Monday, June 01, 2015

Spirit or Flesh: How About Both?

Christianity, perhaps from its roots in the Hellenistic dualism of Plato and others, has often claimed the life of the spirit over the life of the flesh. The result of such a division has sometimes been the absolute denigration of anything that is historical, practical or reasonable. As a result, things that are spiritual must be other-worldly, ahistorical, beyond the bounds of human existence. Nothing good, holy or acceptable to God can come of corporeal existence. So we place Heaven/Hell outside of human history. We place God in a heavenly realm, where spirit dwells.

The problem with this picture is, of course, that, in Pentecost, Spirit dwells in humanity. It is not separated from human existence or corporeal nature. Spirit is experienced within human history, as a product of words and acts that reflect the virtues that are taught in the archetype of Christ's Crucifixion and Resurrection, as well as reflected as "heavenly virtues" in Hellenistic culture.

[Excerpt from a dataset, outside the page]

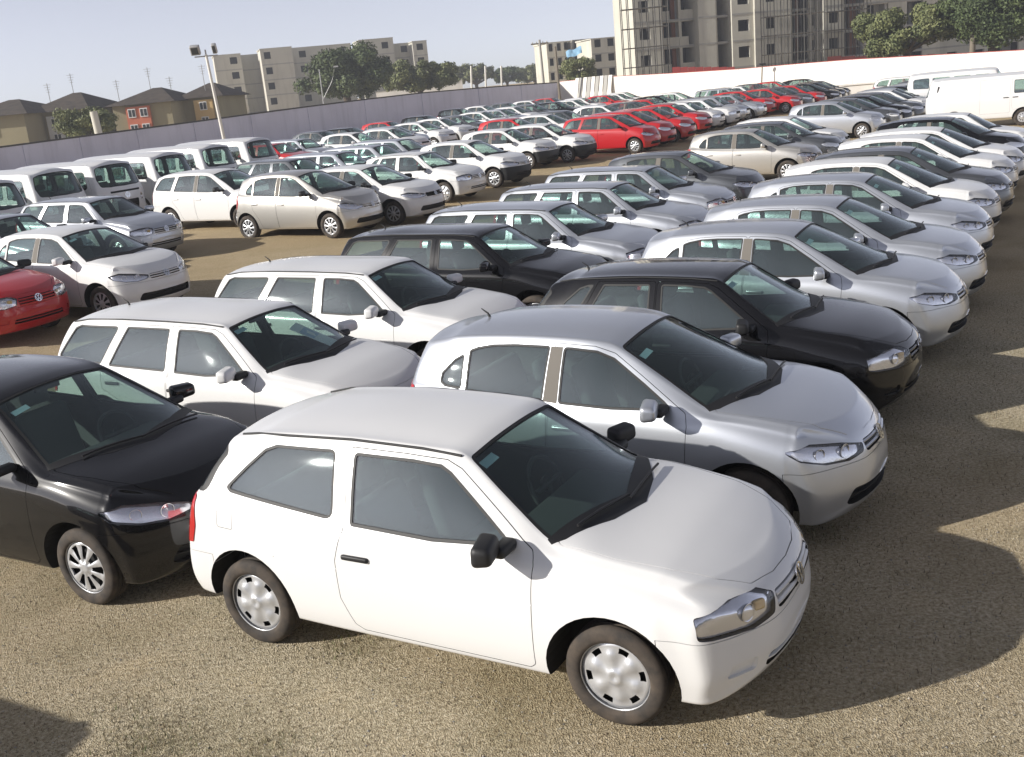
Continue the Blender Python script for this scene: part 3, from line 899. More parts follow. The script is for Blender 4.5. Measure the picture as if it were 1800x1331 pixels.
import copy
def variant(S, **k):
    q = copy.deepcopy({a: b for a, b in S.items() if a != 'skin'}); q.update(k)
    return {a: b for a, b in q.items() if b is not None}
WAG_FRONT = [(-.535, .945), (-.99, 1.265), (-1.06, 1.298), (-1.25, 1.315), (-1.495, 1.318), (-1.465, .93), (-1.05, .918)]
FD4 = [(-.405, .88), (-.43, .945), (-.50, .985), (-.93, 1.285), (-1.03, 1.325), (-1.3, 1.338), (-1.535, 1.343), (-1.525, .90), (-1.545, .60), (-1.535, .30), (-1.50, .275), (-.47, .272), (-.435, .30)]
PARATI = variant(GOL4, name='parati',
    zt=[(-3.13, 1.37), (-2.8, 1.405), (-2.3, 1.425)] + GOL4['zt'][2:],
    zr=[(-3.13, 1.31), (-2.8, 1.352), (-2.3, 1.366)] + GOL4['zr'][2:],
    yr=[(-3.13, .495), (-2.8, .512), (-2.3, .52)] + GOL4['yr'][2:],
    zbelt=[(-3.13, .975), (-2.5, .955)] + GOL4['zbelt'][2:], yb=[(-3.13, .685), (-2.7, .72)] + GOL4['yb'][2:],
    W=[(-3.13, .765), (-2.6, .80)] + GOL4['W'][2:], zb=[(-3.13, .29), (-2.6, .25), (-2.0, .235), (-.5, .23), (.3, .21), (.6, .20)],
    xr=[(.22, -3.33), (.35, -3.40), (.5, -3.43), (.62, -3.41), (.7, -3.37), (.95, -3.35), (1.1, -3.30), (1.25, -3.22), (1.34, -3.15), (1.39, -3.08)], kb=.17,
    x_rear=-3.13, rear_xa=-2.75, stations=[-2.75, -2.4] + GOL4['stations'][1:],
    cavity=[(-.22, .93), (-.46, .86), (-.46, .32), (-1.95, .32), (-2.05, .69), (-3.36, .69), (-3.36, 1.7), (-.1, 1.7), (-.1, 1.0)],
    rear_window=[(-3.345, 0, .98), (-3.31, .45, .985), (-3.26, .60, 1.0), (-3.13, .47, 1.28), (-3.16, .2, 1.33), (-3.165, 0, 1.335)],
    windows=[('door_window', WAG_FRONT, 'front_door', .03),
             ('rear_door_window', [(-1.585, .935), (-1.605, 1.32), (-2.19, 1.325), (-2.39, .955)], 'rear_door', .03),
             ('quarter_window', [(-2.495, .965), (-2.30, 1.325), (-2.90, 1.318), (-2.99, 1.29), (-3.16, 1.03), (-3.13, .985)], 'body', .04)],
    doors={'front_door': FD4, 'rear_door': [(-1.545, 1.343), (-1.535, .90), (-1.555, .60), (-1.545, .30), (-1.58, .275), (-2.0, .275), (-2.06, .36), (-2.11, .50), (-2.22, .63), (-2.36, .70), (-2.445, .73), (-2.455, .93), (-2.25, 1.343)]},
    tail=[(-3.5, .66), (-3.18, .66), (-3.14, .78), (-3.14, .96), (-3.5, .96)], rear_bumper=[(-2.86, .10), (-3.8, .10), (-3.8, .60), (-2.86, .60)],
    handles=[(-1.42, .775, 'front_door'), (-2.28, .80, 'rear_door')], mirror_dark=None,
    gutter=[(-.95, 1.342), (-1.2, 1.366), (-1.7, 1.378), (-2.3, 1.384), (-2.8, 1.37), (-3.05, 1.335)],
    antenna=-2.75, flap=None)
GOL4D = variant(GOL4, name='gol4_five_door', antenna=-2.5,
    windows=[('door_window', WAG_FRONT, 'front_door', .03),
             ('rear_door_window', [(-1.585, .935), (-1.605, 1.318), (-2.10, 1.312), (-2.29, .965)], 'rear_door', .03),
             ('quarter_window', [(-2.39, .985), (-2.20, 1.308), (-2.27, 1.303), (-2.36, 1.275), (-2.50, 1.16), (-2.635, 1.03), (-2.60, 1.005)], 'body', .03)],
    doors={'front_door': FD4, 'rear_door': [(-1.545, 1.343), (-1.535, .90), (-1.555, .60), (-1.545, .30), (-1.58, .275), (-2.0, .275), (-2.06, .36), (-2.11, .50), (-2.20, .63), (-2.29, .72), (-2.345, .95), (-2.16, 1.338)]},
    handles=[(-1.42, .775, 'front_door'), (-2.20, .80, 'rear_door')])
GOL5 = dict(name='gol5', wb=2.465, sh=.10,
    zt=[(-2.80, 1.375), (-2.4, 1.435), (-1.9, 1.462), (-1.5, 1.464), (-1.15, 1.445), (-.96, 1.410), (-.6, 1.262), (-.3, 1.13), (.02, .995), (.15, .97), (.35, .93), (.55, .87), (.68, .80), (.74, .75)],
    zr=[(-2.80, 1.315), (-2.45, 1.372), (-1.8, 1.405), (-1.3, 1.395), (-1.02, 1.35), (-.8, 1.24), (-.55, 1.105), (-.3, .975), (-.15, .955), (.05, .936), (.3, .895), (.6, .797)],
    yr=[(-2.80, .50), (-2.45, .53), (-1.8, .548), (-1.3, .548), (-1.02, .54), (-.8, .592), (-.55, .648), (-.3, .70), (-.15, .705), (.05, .70), (.3, .672), (.6, .628)],
    zbelt=[(-2.80, 1.05), (-2.5, 1.03), (-1.7, .975), (-.6, .935), (-.3, .92), (0, .885), (.3, .825), (.6, .73)],
    yb=[(-2.80, .66), (-2.4, .715), (-1.7, .755), (-.6, .765), (-.3, .765), (0, .755), (.3, .73), (.6, .685)],
    W=[(-2.80, .76), (-2.3, .81), (-1.7, .826), (-.5, .828), (0, .828), (.35, .81), (.6, .77)],
    zb=[(-2.8, .27), (-2.3, .24), (-.5, .225), (.3, .20), (.6, .195)],
    xf=[(.18, .70), (.26, .765), (.40, .795), (.5, .79), (.58, .775), (.66, .755), (.73, .72), (.78, .675), (.83, .60)], kf=.34, pf=2.4,
    xr=[(.22, -3.0), (.35, -3.08), (.5, -3.105), (.62, -3.09), (.70, -3.04), (.95, -3.0), (1.05, -2.96), (1.25, -2.865), (1.36, -2.79), (1.40, -2.73)], kb=.22,
    x_rear=-2.80, x_front=.62, rear_xa=-2.38, front_xa=.24,
    stations=[-2.38, -2.05, -1.7, -1.35, -1.15, -1.01, -.8, -.55, -.3, -.14, .06, .24],
    arch=.362, arch_z=.302, wheel_r=.292, rim_r=.195, track=.70, hub='spokes', wheel_w=.175,
    cavity=[(-.12, .95), (-.46, .88), (-.46, .32), (-1.95, .32), (-2.05, .70), (-3.1, .70), (-3.1, 1.7), (0, 1.7), (0, 1.06)],
    windscreen=[(.0, 0, 1.005), (-.08, .35, .995), (-.275, .69, .965), (-.60, .605, 1.145), (-1.0, .515, 1.352), (-.975, .27, 1.395), (-.965, 0, 1.408)], windscreen_r=.06,
    rear_window=[(-2.99, 0, 1.0), (-2.95, .45, 1.005), (-2.87, .60, 1.02), (-2.74, .47, 1.29), (-2.79, .2, 1.345), (-2.80, 0, 1.35)],
    windows=[('door_window', [(-.50, .972), (-.76, 1.14), (-1.02, 1.298), (-1.16, 1.345), (-1.36, 1.362), (-1.435, 1.364), (-1.435, .968), (-1.0, .955)], 'front_door', .035),
             ('rear_door_window', [(-1.565, .978), (-1.545, 1.368), (-1.85, 1.37), (-2.05, 1.36), (-2.19, 1.335), (-2.265, 1.31), (-2.265, 1.01)], 'rear_door', .025),
             ('quarter_window', [(-2.30, 1.018), (-2.30, 1.29), (-2.40, 1.235), (-2.51, 1.13), (-2.52, 1.06), (-2.46, 1.03)], 'body', .03)],
    doors={'front_door': [(-.41, .88), (-.43, .965), (-.52, 1.02), (-.78, 1.185), (-1.02, 1.33), (-1.18, 1.375), (-1.49, 1.39), (-1.50, .93), (-1.52, .60), (-1.50, .29), (-1.46, .27), (-.48, .267), (-.44, .30)],
           'rear_door': [(-1.50, 1.39), (-1.51, .93), (-1.53, .60), (-1.51, .29), (-1.55, .27), (-2.0, .27), (-2.05, .36), (-2.10, .50), (-2.20, .63), (-2.27, .72), (-2.285, .90), (-2.285, 1.325), (-2.22, 1.352), (-2.06, 1.378), (-1.85, 1.39)]},
    hood=[(-.02, 0), (-.10, .33), (-.27, .64), (-.22, .69), (0, .685), (.26, .63), (.46, .55), (.61, .41), (.68, .20), (.695, 0)],
    cowl=[(.05, 0), (-.02, .33), (-.21, .65), (-.27, .70), (-.31, .68), (-.14, .35), (-.05, 0)],
    lamp=dict(ang=38, pts=[(.24, -.79, .752), (.34, -.755, .685), (.52, -.655, .635), (.66, -.52, .622), (.735, -.38, .648), (.735, -.35, .70), (.60, -.50, .745), (.42, -.69, .785)], r=.03, bulb=(.62, -.50, .685), rb=.050, bulb2=(.48, -.65, .70)),
    tail=[(-3.2, .72), (-2.80, .72), (-2.74, .86), (-2.76, 1.02), (-3.2, 1.02)], tail_y=.45,
    openings=[([(-.33, .635), (.33, .635), (.31, .715), (-.31, .715)], .03), ([(-.56, .305), (.56, .305), (.50, .425), (-.50, .425)], .05)],
    bars=[(-.32, .32, .657, .022, -.010, 'paint'), (-.31, .31, .695, .022, -.010, 'paint'), (-.52, .52, .365, .014, -.03, 'dark')],
    badge=(.675, .058),
    bumper=[(.30, .10), (1.2, .10), (1.2, .605), (.60, .605), (.36, .60), (.26, .60)],
    rear_bumper=[(-2.72, .10), (-3.6, .10), (-3.6, .66), (-2.72, .66)],
    mirror=(-.62, .775, .975), handles=[(-1.37, .80, 'front_door'), (-2.18, .825, 'rear_door')], handle_paint=True, pillar=[(-1.44, .972), (-1.44, 1.362), (-1.54, 1.364), (-1.56, .98)],
    wiper=[(-.06, .55, -.02, -.05), (-.02, -.02, -.14, -.50)],
    cabin=dict(seat=(-1.35, .32), bench=(-2.15, .34), dash=(-.42, .80)), antenna=-2.4, sticker=(.42, .36))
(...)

If the Spirit is granted us in Pentecost, then it is necessarily part and parcel of the human historical experience. It is a mistake to place the realm of the Spirit beyond human history or outside of corporeal existence. Instead, we must work at establishing human history and corporeal existence as an experience of the Spirit.

In Hellenism, this practice establishes the reason for which humans exist. The realm of the Spirit, in the Heavens, mingles with the realm of the flesh in everything that lives. God breathes God's Spirit into otherwise unanimated matter. The Spirit is the very life that lives and moves and has its being. That Spirit belongs to the Divine and is not considered to be the possession or property of the flesh in which it dwells. All life is an admixture of spirit and flesh, of energy and matter. In modern physics, one might say that all life is derived from the motion of some form of wave, particle or string that brings and comprises life itself. It may or may not be corporeal in nature, but its effects and presence is both measurable and noticeable. While life exists, then, it is of both Divine and corporeal nature. The task of those who are aware of their natural and essential identity is to bring the spiritual virtues to bear within corporeal and historical nature.

There is no division here between Spirit and flesh. In fact, Spirit is granted everything that lives in order to construct all corporeal life as an experience of the Spirit. These are the "heavenly virtues" that humans experience as "good" or of Divine origin. It turns out that the same dynamic exists in the archetype that is established in Christ's Crucifixion/Resurrection. Sacrifice for the sake of others is the highest heavenly virtue, core to the world's religions and common to every decent human practice.

When we remove the Spirit from human potentiality, we render God's realm as external to human existence. This is contrary to the theology of Pentecost, where humanity is empowered to establish God's realm on Earth. Human beings, so empowered and enabled, can establish God's will. It is time that we marry the two - Spirit and flesh - instead of divide them. Human existence is not an either/or proposition but a both/and. Pentecost says that we are able, if willing, to live according to God's will on Earth. Maybe something like "Spirit in Flesh" or "Flesh by Spirit" better articulate the Pentecost season than "Spirit or Flesh."